Jak zaznacza GUS, opublikowane w środę dane mają charakter wstępny i mogą ulec zmianie po dokonaniu corocznej zmiany systemu wag, ustalanego na podstawie struktury wydatków gospodarstw domowych.
W porównaniu z grudniem spowolniło tempo wzrostu cen niemal wszystkich kategorii towarów i usług. Ma to związek z tzw. efektem bazy – styczniowa inflacja w ujęciu rocznym nie uwzględnia efektu podwyżki podatku VAT na początku 2011 r.

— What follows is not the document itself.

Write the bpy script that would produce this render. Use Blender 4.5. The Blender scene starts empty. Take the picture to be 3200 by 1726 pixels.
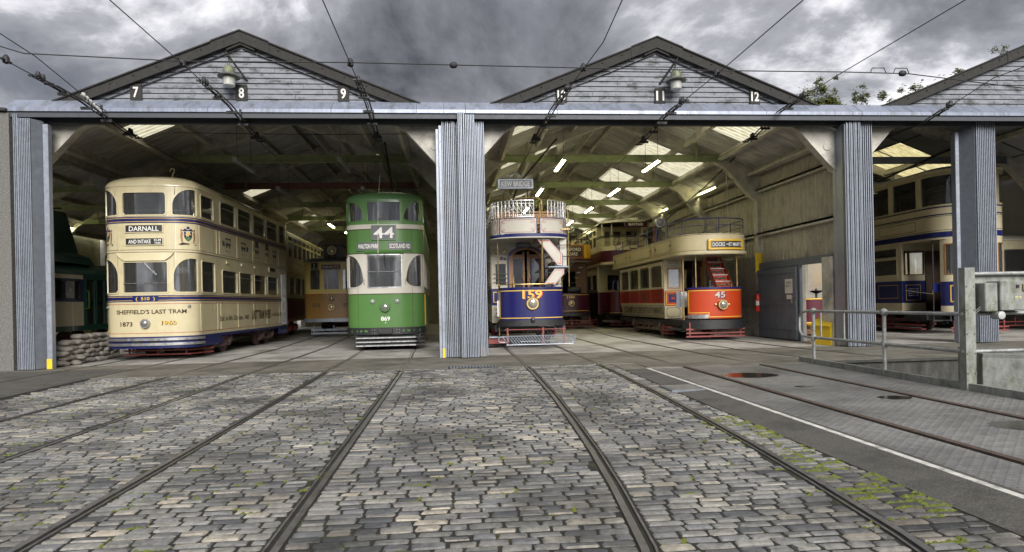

W przypadku żywności i napojów bezalkoholowych, gdzie w styczniu zanotowano podwyżki o 1,4 proc. roczne tempo wzrostu cen zmalało z 4,7 do 4,2 proc. Ceny transportu, gdzie w grudniu był roczny wzrost o 9,0 proc. w styczniu były o 8,7 proc. wyższe niż rok wcześniej.
Tylko w przypadku odzieży i obuwia zamiast spadku cen w skali roku o 2,1 proc. notowanego w grudniu, w styczniu obniżki wynosiły 2,0 proc. w skali roku. Biorąc jednak pod uwagę sam ubiegły miesiąc okazuje się, że odzież i obuwie potaniały o 3,2 proc.